134340 Pluto

Computer generated images of Pluto, based on Hubble Space Telescope data. Credit: NASA, ESA, and M. Buie (Southwest Research Institute)

Computer generated images of Pluto, based on Hubble Space Telescope data. Credit: NASA, ESA, and M. Buie (Southwest Research Institute)

 

Jun 30, 2014

The New Horizons spacecraft is now about a year from a Pluto/Charon flyby.

On July 14, 2015 astronomers will be treated to something that has never been seen, the surface of Pluto. Once classified as the ninth planet in the Solar System until 2006, when a vote from the International Astronomical Union determined that it more closely resembled other objects called “dwarf planets”. Dwarf planets are considered to be a unique category: there are most likely hundreds of them in orbit beyond Pluto. The largest include such bodies as Ceres, Pluto, Charon (Pluto’s largest moon), Makemake, Varuna, Haumea, Quaoar, Orcus, Sedna, Eris, Snow White, Ixion, and Hyua. Many more are not named but are identified by number.

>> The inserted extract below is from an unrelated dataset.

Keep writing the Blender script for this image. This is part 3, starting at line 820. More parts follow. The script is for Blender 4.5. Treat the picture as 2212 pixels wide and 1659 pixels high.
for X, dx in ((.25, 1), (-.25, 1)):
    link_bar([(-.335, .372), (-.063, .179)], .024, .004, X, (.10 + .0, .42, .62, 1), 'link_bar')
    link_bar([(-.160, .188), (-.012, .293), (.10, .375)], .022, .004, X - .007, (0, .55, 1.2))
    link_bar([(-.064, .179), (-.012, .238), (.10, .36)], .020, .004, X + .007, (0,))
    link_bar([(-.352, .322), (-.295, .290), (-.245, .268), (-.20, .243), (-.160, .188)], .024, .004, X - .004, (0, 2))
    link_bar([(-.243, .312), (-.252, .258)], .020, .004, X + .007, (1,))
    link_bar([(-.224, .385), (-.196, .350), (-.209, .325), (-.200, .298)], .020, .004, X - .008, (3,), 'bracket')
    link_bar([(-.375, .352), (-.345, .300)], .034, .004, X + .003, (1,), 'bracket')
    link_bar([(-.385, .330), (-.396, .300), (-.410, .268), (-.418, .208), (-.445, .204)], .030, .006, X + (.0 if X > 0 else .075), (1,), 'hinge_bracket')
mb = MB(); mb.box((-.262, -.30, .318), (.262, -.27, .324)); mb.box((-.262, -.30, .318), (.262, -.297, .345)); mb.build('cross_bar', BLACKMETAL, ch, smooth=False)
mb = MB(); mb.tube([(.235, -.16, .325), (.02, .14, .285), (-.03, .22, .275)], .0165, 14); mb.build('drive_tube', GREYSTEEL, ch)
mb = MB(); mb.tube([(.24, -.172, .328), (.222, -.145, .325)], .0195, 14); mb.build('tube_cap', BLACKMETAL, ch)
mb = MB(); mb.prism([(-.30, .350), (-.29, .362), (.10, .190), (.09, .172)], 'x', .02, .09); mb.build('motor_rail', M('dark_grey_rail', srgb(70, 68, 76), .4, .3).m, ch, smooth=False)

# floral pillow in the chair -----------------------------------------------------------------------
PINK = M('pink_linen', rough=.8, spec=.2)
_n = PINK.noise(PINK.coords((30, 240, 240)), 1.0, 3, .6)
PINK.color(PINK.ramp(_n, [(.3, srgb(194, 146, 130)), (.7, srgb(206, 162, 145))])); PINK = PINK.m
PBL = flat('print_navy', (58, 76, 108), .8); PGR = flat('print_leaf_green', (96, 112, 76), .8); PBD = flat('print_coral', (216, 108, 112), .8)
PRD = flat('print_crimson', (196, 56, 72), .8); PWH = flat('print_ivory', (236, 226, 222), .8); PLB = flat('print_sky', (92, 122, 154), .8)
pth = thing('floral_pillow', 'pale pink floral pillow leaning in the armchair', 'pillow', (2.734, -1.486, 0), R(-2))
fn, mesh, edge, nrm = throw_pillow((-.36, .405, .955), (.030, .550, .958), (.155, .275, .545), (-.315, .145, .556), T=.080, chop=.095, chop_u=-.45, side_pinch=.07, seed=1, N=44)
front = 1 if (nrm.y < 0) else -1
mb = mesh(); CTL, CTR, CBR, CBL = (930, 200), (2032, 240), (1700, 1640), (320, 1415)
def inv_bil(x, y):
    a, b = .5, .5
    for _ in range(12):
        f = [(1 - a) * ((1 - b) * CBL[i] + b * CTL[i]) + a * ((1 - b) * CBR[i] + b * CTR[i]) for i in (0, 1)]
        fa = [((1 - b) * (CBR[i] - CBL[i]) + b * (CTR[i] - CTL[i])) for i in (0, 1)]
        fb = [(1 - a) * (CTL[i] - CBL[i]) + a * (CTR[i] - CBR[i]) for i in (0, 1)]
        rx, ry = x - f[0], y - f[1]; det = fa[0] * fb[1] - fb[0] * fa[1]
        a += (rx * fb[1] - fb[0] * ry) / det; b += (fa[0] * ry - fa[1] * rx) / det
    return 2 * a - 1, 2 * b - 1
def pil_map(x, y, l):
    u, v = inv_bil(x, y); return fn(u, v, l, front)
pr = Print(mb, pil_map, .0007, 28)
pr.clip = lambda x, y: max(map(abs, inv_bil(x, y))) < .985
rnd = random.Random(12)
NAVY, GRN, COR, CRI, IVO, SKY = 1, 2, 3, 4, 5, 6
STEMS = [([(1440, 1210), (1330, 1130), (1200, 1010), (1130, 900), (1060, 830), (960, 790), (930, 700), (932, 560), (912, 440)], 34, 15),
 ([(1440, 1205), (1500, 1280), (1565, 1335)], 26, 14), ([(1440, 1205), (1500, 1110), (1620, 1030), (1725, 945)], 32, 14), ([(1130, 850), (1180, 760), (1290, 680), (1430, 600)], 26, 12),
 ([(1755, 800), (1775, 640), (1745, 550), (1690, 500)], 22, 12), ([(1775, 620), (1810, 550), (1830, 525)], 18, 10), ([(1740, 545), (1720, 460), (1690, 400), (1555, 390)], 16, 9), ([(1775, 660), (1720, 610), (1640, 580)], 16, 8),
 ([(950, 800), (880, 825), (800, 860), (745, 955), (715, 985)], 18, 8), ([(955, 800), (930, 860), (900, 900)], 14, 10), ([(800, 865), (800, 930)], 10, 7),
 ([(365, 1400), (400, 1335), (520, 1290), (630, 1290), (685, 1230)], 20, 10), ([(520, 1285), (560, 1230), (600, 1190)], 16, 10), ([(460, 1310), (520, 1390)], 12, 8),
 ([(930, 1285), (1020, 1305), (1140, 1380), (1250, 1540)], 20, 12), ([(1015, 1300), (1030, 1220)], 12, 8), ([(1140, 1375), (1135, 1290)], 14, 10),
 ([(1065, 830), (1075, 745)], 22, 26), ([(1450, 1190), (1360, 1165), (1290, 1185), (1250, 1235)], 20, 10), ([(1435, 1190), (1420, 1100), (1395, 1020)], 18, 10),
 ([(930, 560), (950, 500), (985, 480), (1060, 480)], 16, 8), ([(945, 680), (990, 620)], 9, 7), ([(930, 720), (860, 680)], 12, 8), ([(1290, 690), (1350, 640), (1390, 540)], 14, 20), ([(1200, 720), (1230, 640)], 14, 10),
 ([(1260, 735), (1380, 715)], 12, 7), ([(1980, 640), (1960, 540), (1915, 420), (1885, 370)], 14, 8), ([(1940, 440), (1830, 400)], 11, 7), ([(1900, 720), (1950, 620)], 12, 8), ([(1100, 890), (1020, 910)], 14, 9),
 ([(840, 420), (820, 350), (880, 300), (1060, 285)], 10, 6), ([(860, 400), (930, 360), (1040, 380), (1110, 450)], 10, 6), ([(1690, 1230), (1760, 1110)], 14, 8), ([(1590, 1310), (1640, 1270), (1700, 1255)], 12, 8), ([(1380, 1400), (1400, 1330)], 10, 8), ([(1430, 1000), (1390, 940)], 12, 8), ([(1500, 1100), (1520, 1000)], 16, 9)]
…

The image at the top of the page is not a photograph. It was constructed from information collected by the Hubble Space Telescope. Hubble’s images were only a few pixels in size, so special algorithms were written and then run on parallel computing engines in order to extract the picture. It remains to be seen whether the program was correct in its estimation of Pluto’s surface variations.

Pluto’s mean distance from the Sun varies because it is in a highly eccentric orbit. Aphelion takes it out as far as 7.3 billion kilometers, while perihelion brings it no closer to the Sun than 4.4 billion kilometers, which means it takes about 248 years for it to complete one revolution, longer than telescopes have been able to observe it. To put the figure in perspective, the last time Pluto was in the same place in its orbit as it is now was ten years before the signing of the Declaration of Independence.

Pluto has several moons: Charon is the largest, followed by Styx, Kerberos, Hydra, and Nix. There might be others too dim to see, so New Horizons could add to the count of 178 moons in the Solar System (a fourteenth moon around Neptune was discovered in 2013). Pluto is small, only about a third the mass of the Moon. It is thought to be similar in composition to most remote bodies, like Triton, composed primarily of rock and ice. No one is sure, at this point, what its chemical makeup really is. Hopefully, the The New Horizons instrument named Ralph, “a visible/near infrared multi-spectral imager and a short wavelength infrared spectral imager” will provide clues as the spacecraft flies by Pluto at a distance of 10,000 kilometers, at a speed of 11 kilometers per second.

After its six month encounter period with Pluto, New Horizons will head out into the Kuiper Belt, where at least three other dwarf planets will be targeted. That mission will last from early 2016 until at least the year 2020. It will be so far away from Earth at that point that transmissions will require nearly 12 hours of travel time to be received. No one is sure what to expect, but Electric Universe proponents are confident that there will be confirmation of the theory, just as every other mission to the planets and moons has done.